In a January 6 press release, Advocates of Faith and Freedom describe the bullying of a first grade student by his teacher for daring to mention Jesus in school.

According to the press release, "On December 13, 2013, first grader Isaiah Martinez took Christmas gifts intended for his teacher and classmates at Merced Elementary in the West Covina Unified School District. Each gift consisted of a traditional candy cane with a message attached that recited the legend of the candy cane. The legend references a candy maker who created the candy cane to symbolize the life of Jesus Christ.

Isaiah’s older sister told him about the legend of the candy cane and Isaiah asked if he could share it with his teacher and his classmates. Isaiah and his sister then purchased candy canes, printed the candy cane message and tied a copy to each candy cane.

When Isaiah brought his Christmas gift to school, his teacher took possession of the candy canes. After conferring with the school principal, the teacher told Isaiah that “Jesus is not allowed in school” and, at the apparent direction of her principal, ripped the candy cane message from each candy cane, threw the messages in the trash, and handed the candy canes back to Isaiah for delivery to his classmates. Isaiah then nervously handed the candy canes to his classmates in fear that he was in trouble for trying to bring a little Christmas cheer and “good tidings” to class."

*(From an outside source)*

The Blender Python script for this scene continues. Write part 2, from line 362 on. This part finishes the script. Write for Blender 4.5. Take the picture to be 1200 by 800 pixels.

The story of the candy cane is as follows (may not reflect the actual wording of the tags).

The story tells of a Candy maker in Indiana who wanted to make a candy that would help us remember who Christmas is really about. So he made a Christmas Candy Cane. He incorporated several symbols for the birth, ministry, and death of Jesus Christ.

He began with a stick of pure white, hard candy. White to symbolize the virgin birth and sinless nature of Jesus. Hard candy to symbolize the solid rock, the foundation of the Church, and firmness of the promises of God.

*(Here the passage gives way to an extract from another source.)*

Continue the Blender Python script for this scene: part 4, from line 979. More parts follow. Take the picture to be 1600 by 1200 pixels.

The candy maker made the candy in the form of a “J” to represent the name of Jesus. It also represented the staff of the “Good Shepherd”.

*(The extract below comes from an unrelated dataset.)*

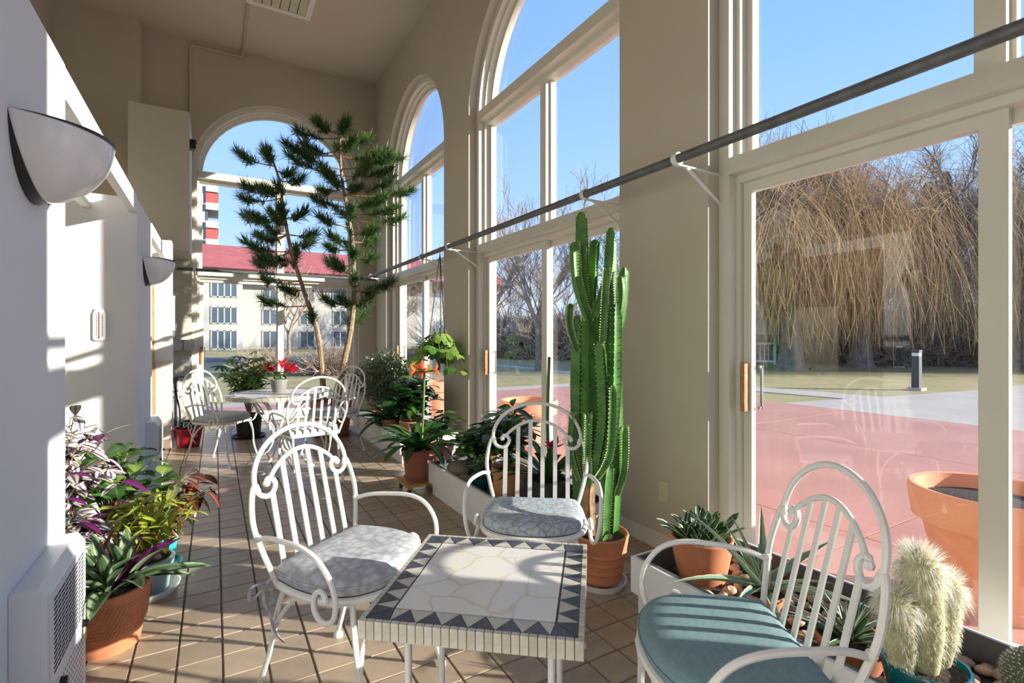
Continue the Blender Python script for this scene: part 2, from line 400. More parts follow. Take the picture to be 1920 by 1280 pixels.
def window(idx, P, c, far=1, mo=0.0):
    """far: +1/-1 side of the opening that carries the door pull"""
    t = bpy.data.objects.new('window_%d' % idx, None); COL.objects.link(t); tag(t, kind='structure')
    ring(MB(), P, c, HW - .001, 1.11, 0, .09, .17).build('casing', 'trim', t, smooth=35)
    ring(MB(), P, c, 1.11, 1.085, 0, .15, .29).build('frame', 'trim', t, smooth=35)
    ring(MB(), P, c, 1.085, 1.05, 2.27, .21, .265).build('glazing_bead', 'trim', t, smooth=35)
    mb = MB(); pbox(mb, P, c - 1.105, c + 1.105, .08, .29, SPR - .05, SPR + .05); pbox(mb, P, c - 1.085, c + 1.085, .16, .28, SPR - .085, SPR - .05); mb.build('transom', 'trim', t, smooth=0)
    mb = MB(); pbox(mb, P, c - 1.105, c + 1.105, .075, .29, 2.185, 2.275); pbox(mb, P, c - 1.085, c + 1.085, .14, .28, 2.145, 2.185); mb.build('transom', 'trim', t, smooth=0)
    mb = MB(); c0 = c; c = c + mo; pbox(mb, P, c - .045, c + .045, .17, .28, 2.275, SPR - .05); pbox(mb, P, c - .062, c + .062, .215, .255, 2.275, SPR - .05); mb.build('mullion', 'trim', t, smooth=0); c = c0
    mb = MB(); pbox(mb, P, c - 1.085, c + 1.085, .10, .30, 0, .05); mb.build('sill', 'trim', t, smooth=0)
    for sg in (-1, 1):
        a_, b_ = sorted((c + mo + sg * .045, c + sg * 1.055)); mb = MB(); pbox(mb, P, a_, b_, .233, .239, 2.27, SPR - .08); mb.build('pane', GLASS, t, smooth=0)
    mb = MB(); pts = arc(1.055, SPR + .04); i = 0
    for n in (.233, .239): mb.v += [P(c + s_, n, z_) for s_, z_ in pts]
    k = len(pts); mb.f += [tuple(range(k)), tuple(range(2 * k - 1, k - 1, -1))] + [(j, (j + 1) % k, k + (j + 1) % k, k + j) for j in range(k)]
    mb.build('pane', GLASS, t, smooth=0)
    for sg, n in ((far, .178), (-far, .220)):
        a_, b_ = sorted((c + mo - sg * .05, c + sg * 1.083)); z0, z1 = .052, 2.15
        mb = MB(); wl, wr = (.085, .05) if sg > 0 else (.05, .085); pbox(mb, P, a_, a_ + wl, n, n + .034, z0, z1); pbox(mb, P, b_ - wr, b_, n, n + .034, z0, z1)
        pbox(mb, P, a_ + wl, b_ - wr, n, n + .034, z0, z0 + .09); pbox(mb, P, a_ + wl, b_ - wr, n, n + .034, z1 - .06, z1)
        d = mb.build('sliding_panel', 'trim', t, smooth=0)
        mb = MB(); pbox(mb, P, a_ + .045, b_ - .045, n + .014, n + .020, z0 + .08, z1 - .05); mb.build('pane', GLASS, d, smooth=0)
        if sg == far:
            e_ = c + sg * 1.058
            mb = MB(); pbox(mb, P, e_ - .012, e_ + .012, n - .045, n - .012, .89, 1.15); pbox(mb, P, e_ - .008, e_ + .008, n - .014, n + .002, .92, .95); pbox(mb, P, e_ - .008, e_ + .008, n - .014, n + .002, 1.09, 1.12)
            mb.build('handle', 'oak', d, smooth=0)
            e2 = e_ - sg * .04; mb = MB(); pbox(mb, P, e2 - .006, e2 + .006, n + .06, n + .072, .90, 1.14)
            pbox(mb, P, e2 - .006, e2 + .006, n + .04, n + .066, .90, .915); pbox(mb, P, e2 - .006, e2 + .006, n + .04, n + .066, 1.125, 1.14); mb.build('pull', 'pipe_steel', d, smooth=0)
    return t
for i, c in enumerate(RC): window(i + 1, PR, c, 1, .045 if i == 1 else 0)
window(5, PB, .89, -1)

# ---------------------------------------------------------------- pipes, brackets, conduit, fixtures
def tubeobj(name, pts, r, mat, label, cat, n=10, group=None, k=0):
    return tag(MB().tube(spline(pts, k) if k else pts, r, n).build(name, mat), label, cat, group)
tubeobj('pipe_rail', [(2.10, -3.85, 2.232), (2.10, 8.32, 2.232)], .0245, 'pipe_steel', 'grey steel pipe running along the window wall at door head height', 'pipe', 12)
tubeobj('pipe_rail', [(-.47, 8.375, 2.232), (2.34, 8.375, 2.232)], .022, 'pipe_steel', 'grey steel pipe running across the back window at door head height', 'pipe', 12)
br = thing('pipe_bracket', '', 'bracket')
MB().box((-.012, 0, -.035), (.012, .375, -.027)).box((-.014, .365, -.22), (.014, .372, .03)).build('bracket_arm', 'white_paint', br, smooth=0)
MB().tube([(0, .07, -.03), (0, .36, -.20)], .010, 6).build('brace', 'white_paint', br)
MB().lathe([(.0255, -.016), (.033, -.016), (.033, .016), (.0255, .016), (.0255, -.016)], 16, cap=False).build('clamp', 'white_paint', br).rotation_euler = (0, pi / 2, 0)
BL = ['white bracket holding the pipe at the far jamb of the nearest big window', 'white bracket holding the pipe just before the cactus, near jamb of second window', 'white bracket holding the pipe at the far jamb of the second window',
      'white bracket holding the pipe just beyond the hanging basket', 'white bracket holding the pipe at the far jamb of the farthest side window']
for y, lb in zip((1.862, 2.635, 4.885, 5.675, 7.925), BL): dup(br, (2.10, y, 2.232), -pi / 2, lb, 'brackets of the window wall pipe')
def bracket_b(x, lb):
    o = dup(br, (x, 8.375, 2.232), 0, lb, 'brackets of the back wall pipe')
    for c_ in o.children:
        if c_.name.startswith('bracket_arm'): c_.scale = (1, .6, 1)
        if c_.name.startswith('brace'): c_.scale = (1, .6, 1)
bracket_b(-.245, 'white bracket holding the back pipe at the left jamb of back window'); bracket_b(2.02, 'white bracket holding the back pipe behind the tall indoor pine')
for ch in list(br.children): bpy.data.objects.remove(ch)
bpy.data.objects.remove(br)
tubeobj('conduit', [(.36, 7.225, 5.51), (.36, 8.1, 5.51), (.36, 8.42, 5.508), (.355, 8.5, 5.47), (.33, 8.528, 5.45), (.2, 8.53, 5.45), (-.2, 8.53, 5.45), (-.28, 8.53, 5.43), (-.30, 8.53, 5.36), (-.30, 8.53, 5.0), (-.30, 8.53, 4.16)], .014, 'wall_tan', 'thin painted conduit bent from the ceiling down the back wall', 'conduit', 8, k=4)
g = thing('ceiling_grille', 'pale slatted metal grille set in the tan ceiling', 'grille', (.72, 6.6, ZC))
mb = MB(); mb.box((-.38, -.62, -.02), (-.31, .62, 0)).box((.31, -.62, -.02), (.38, .62, 0)).box((-.31, -.62, -.02), (.31, -.55, 0)).box((-.31, .55, -.02), (.31, .62, 0)); mb.build('frame', 'white_paint', g, smooth=0)
MB().box((-.31, -.55, -.004), (.31, .55, -.001)).build('backing', 'dark_slot', g, smooth=0)
for k in range(6): MB().box((-.305 + k * .1035, -.549, -.016), (-.305 + k * .1035 + .094, .549, -.006)).build('slat', 'plate_cream', g, smooth=0)
t = thing('sensor_box', 'small black sensor box with red light on the bulkhead side', 'sensor', (-.28, 7.78, 3.72))
MB().box((0, -.05, 0), (.07, .05, .12)).build('housing', 'black_plastic', t, smooth=0); MB().box((.07, -.03, .07), (.085, .0, .10)).build('lamp', 'red_led', t, smooth=0)

def sconce(y, label):
    t = thing('wall_lamp', label, 'lamp', (XL, y, 1.90), 0, 'half bowl wall lamps on the white walls')
    A, B, C = .20, .195, .205
    def shell(a, b, c, p0, p1, t0, t1, n=22, m=12):
        mb = MB()
        for i in range(n + 1):
            th = t0 + (t1 - t0) * i / n
            for j in range(m + 1):
                ph = p0 + (p1 - p0) * j / m
                mb.v.append((b * sin(th) * cos(ph), -a * cos(th), -c * sin(th) * sin(ph)))
        for i in range(n):
            for j in range(m):
                q = i * (m + 1) + j; mb.f.append((q, q + 1, q + m + 2, q + m + 1))
        return mb
    shell(A, B, C, .05, pi / 2 - .12, 0.02, pi - .02).build('bowl', 'glass_white', t)
    shell(A * 1.012, B * 1.012, C * 1.012, pi / 2 - .17, pi / 2, 0.0, pi, 22, 3).build('back_band', 'black_plastic', t)
    shell(A * 1.01, B * 1.01, C * 1.01, 0, .06, 0.0, pi, 22, 2).build('rim', 'black_plastic', t)
    MB().box((.0, -.19, -.012), (.02, .19, -.002)).build('wall_plate', 'black_plastic', t, smooth=0)
    return t
sconce(2.01, 'large white half bowl wall lamp with black rim on the nearest wall')
sconce(4.88, 'white half bowl wall lamp farther off, beyond the thermometer')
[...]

The candy maker then included red stripes. He used three small stripes and a large red stripe to represent the suffering Christ endured at the end of his life.

This is as much a history lesson as it is a religious tale.

The outrageous actions of the teacher and principal in scaring this little boy and destroying his property is unacceptable.

Robert Tyler, lawyer and General Counsel, said, “Advocates for Faith & Freedom has experienced a surge in phone calls from students and their parents across the country who are victims of religiously motivated bullying; not bullying by other students, but bullying by teachers and school officials.”

He continued, “The pendulum has swung so far in the opposite direction that public schools are becoming a place of hostility toward Christian and other religiously-based worldviews. It’s time to push the pendulum back in the right direction where kids can experience true tolerance without religiously motivated hostility from their teachers and school officials.”

Jesus told of this in John 15:18-21

18 “If the world hates you, keep in mind that it hated me first. 19 If you belonged to the world, it would love you as its own. As it is, you do not belong to the world, but I have chosen you out of the world. That is why the world hates you. 20 Remember what I told you: ‘A servant is not greater than his master.’[b] If they persecuted me, they will persecute you also. If they obeyed my teaching, they will obey yours also.

21 They will treat you this way because of my name, for they do not know the one who sent me.

Advocates for Faith & Freedom sent a demand letter to the West Covina Unified School District demanding a written apology and has demanded that a new policy be adopted to prohibit school officials from bullying and intimidating Christian students and religiously affiliated students.